Somalia: British guards flee hijacked tanker


Medeshi
Somalia: British guards flee hijacked tanker
Nov 29 2008 WalesOnline
Two British security guards jumped overboard as Somali pirates seized control of a chemical tanker in the Gulf of Aden.
The two guards and their Irish colleague were picked up by a NATO helicopter gunship, which arrived too late to prevent yesterday’s hijacking.
Both France and Germany, which have ships in the area as part of an international anti-piracy coalition, sent the aircraft after receiving a distress call just after dawn, French military spokesman Cmdr Christophe Prazuck said.
But in the 15 minutes it took to get to the site, the pirates had already boarded and had taken the crew of 25 Indians and two Bangladeshis hostage.
The three guards who leapt overboard were safe aboard a French warship, he said.
Anti-Piracy Maritime Security Solutions, which employs the three guards who leapt off the Biscaglia, said on its website that it was formed in July 2008 and all its staff are ex-Royal Marines. They do not carry weapons.
Germany and France have ships in the area as part of a Nato fleet which, along with warships from Denmark, India, Malaysia, Russia and the US, have started patrolling the vast maritime corridor.
They escort some merchant ships and respond to distress calls in the fight against increasingly brazen pirate attacks off Somalia’s coast, a major international shipping lane through which about 20 tankers sail daily. Yesterday’s was the 97th ship hijacking this year.

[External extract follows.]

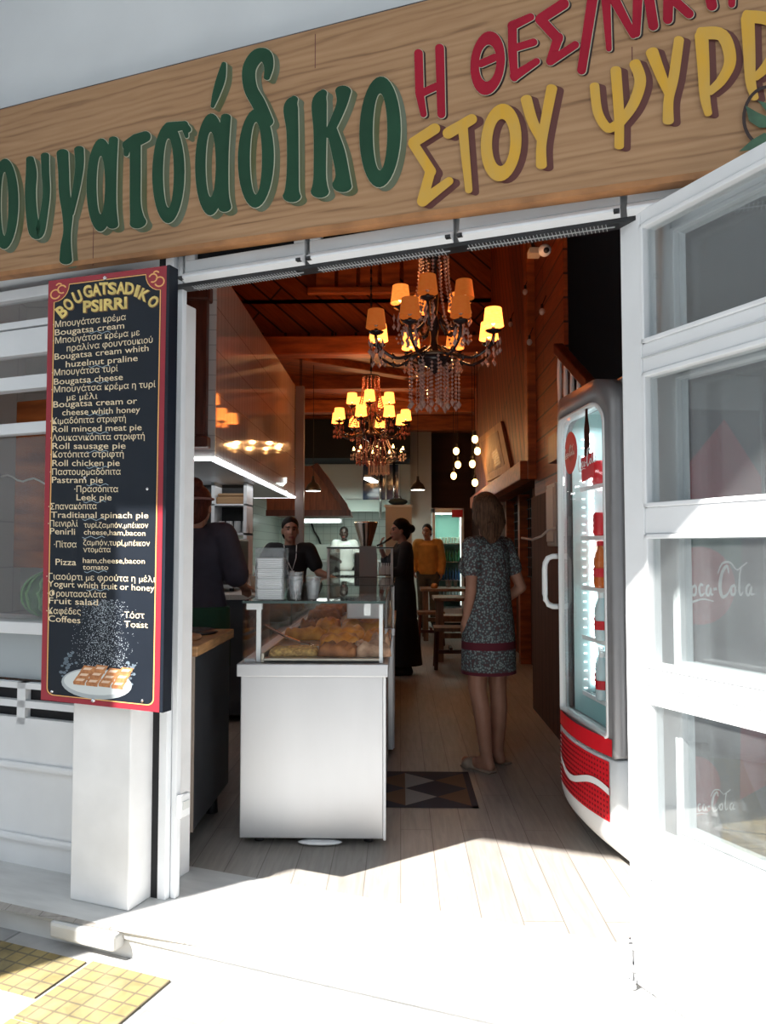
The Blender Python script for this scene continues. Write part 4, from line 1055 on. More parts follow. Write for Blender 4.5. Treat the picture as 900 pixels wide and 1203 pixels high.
o = b.build('serving_tongs', black, None, True); o.location = (-.20, 6.55, 1.348); tag(o, 'black serving tongs resting on top of the tall display case', 'tongs')
# left working counter
lc = thing('side_counter', 'steel side counter with brown top just inside the left door post', 'counter', (0, 0, 0))
b = MB(); b.box(-1.28, -.885, 3.30, 3.98, .12, .86); b.build('cabinet', steel_dark, lc, bevel=.004)
b = MB(); b.box(-1.28, -.882, 3.290, 3.30, .12, .86); b.build('front_panel', brown_reflection if False else M('bronze_steel', (.50, .42, .36), .4, .5), lc)
b = MB(); b.box(-1.30, -.868, 3.28, 4.0, .86, .905); b.build('worktop', brown_reflection, lc, bevel=.004)  # steel top; its brown reflection is put into the colour
for x in (-1.2, -.95):
    for y in (3.36, 3.90): MB().cyl((x, y, 0), (x, y, .12), .03, .026).build('foot', black, lc)
pp = MB(); pp.lathe([(0, 0), (.14, 0), (.145, .008), (.14, .018), (0, .018)], seg=28); o = pp.build('serving_board', M('board_wood', (.36, .19, .10), .5, var=.3, scale=10), None, True); o.location = (-1.06, 3.52, .9055); tag(o, 'round wooden serving board on the side counter by the door post', 'board')
pp = MB(); pp.lathe([(0, 0), (.12, 0), (.13, .006), (.11, .02), (0, .02)], seg=28); o = pp.build('dark_plate', M('dark_slate_plate', (.03, .028, .03), .4), None, True); o.location = (-1.03, 3.78, .9055); tag(o, 'dark round plate on the side counter behind the wooden board', 'plate')
sx = thing('wall_socket', 'small white socket box on the inner edge of the left door post', 'socket', FO + FT * .0085 + Vector((0, 0, .30)), -FA)
MB().box(0, .022, -.03, .03, 0, .085).build('socket_body', white_paint, sx, bevel=.004); MB().box(.022, .026, -.02, .02, .03, .06).build('socket_cover', M('socket_cover', (.65, .66, .64), .4), sx)

# ================================================================== ROOM SHELL
struct(MB().box(-2.7, 1.9, 9.0, 9.15, 4.25, 5.4).build('wall_gable', wood_gable))
b = MB(); b.poly([(-2.7, 9.0, 4.9), (1.9, 9.0, 4.9), (1.9, 2.0, 5.2), (-2.7, 3.0, 5.2)]); struct(b.build('ceiling', wood_ceil))
b = MB(); b.box(-2.7, 1.9, 9.0, 17.2, 3.78, 3.9); struct(b.build('ceiling_rear', wood_ceil))
b = MB(); b.box(-2.7, 1.9, 9.0, 9.12, 3.9, 4.3); struct(b.build('wall_gable_lower', wood_gable))
bm_ = MB()
for y, z, h in ((8.85, 3.60, .22), (10.8, 3.60, .2), (12.4, 3.55, .22), (14.0, 3.5, .28)): bm_.box(-2.7, 1.5, y, y + .22, z, z + h)
bm_.box(-2.0, -1.8, 3.5, 9, 3.34, 3.55)
struct(bm_.build('trim_10', wood_beam, None, bevel=.015))
bm_ = MB()
for i in range(5):
    x = -1.0 + i * .26; bm_.box(x, x + .22, 8.93, 8.985, 4.42, 4.82)
bm_.box(-1.1, .35, 8.90, 8.985, 4.34, 4.42); bm_.box(-1.1, .35, 8.90, 8.985, 4.82, 4.88)
struct(bm_.build('trim_11', wood_beam, None, bevel=.01))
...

One of the hijacked ships, the Malta-flagged cargo ship Centauri, was released on Thursday with all 25 Filipino crew unharmed after more than two months in the hands of pirates, Greece announced.
The ship hijacked yesterday, the Liberian-flagged MV Biscaglia, is operated out of Singapore, said Noel Choong, head of the International Maritime Bureau’s piracy reporting centre in Malaysia.
Hugh Martin, manager of Hart Security, said 20 speedboats filled with pirates launched a simultaneous attack on two slow-moving companion vessels off the south coast of Yemen on Thursday. Hart staff on board both ships were armed, but managed to use evasive manoeuvres and non-lethal methods to prevent the pirates from boarding during the four-hour attack.
Yesterday Russia’s United Nations ambassador Vitaly Churkin said it was possible the UN might pass a new resolution with more aggressive rules of engagement.
The US Navy says it is impossible to patrol all 2.5 million square miles of dangerous waters. It has called on ship owners to hire private security contractors to protect vulnerable vessels, leading to a boom in business some contractors fear will encourage unlicensed or inexperienced companies to cash in.
Many companies prefer non-lethal methods of deterring pirates, including evasive manoeuvres, electrifying handrails and the use of sonic weapons that can blast a wave of painful sound up to half a mile away.
Cyrus Mody, head of the International Maritime Bureau, said the onus should be on international navies and not individual ship owners to ensure their vessels’ protection.
He said the governments whose navies patrolled the Gulf of Aden must strengthen their rules of engagement and put a legal framework in place to try suspected pirates.
“You don’t have to blow them out of the water, just confiscate the weapons and the ship,” he said.
Navies needed to patrol more aggressively, boarding and searching suspected “mother ships” from which pirates launched their small fast attack boats, Mr Mody said. He said navies were reluctant to search or detain suspected pirates because their legal standing was unclear.
Somalia, an impoverished Horn of Africa nation, has not had a functioning government since 1991 and it cannot police its long coastline.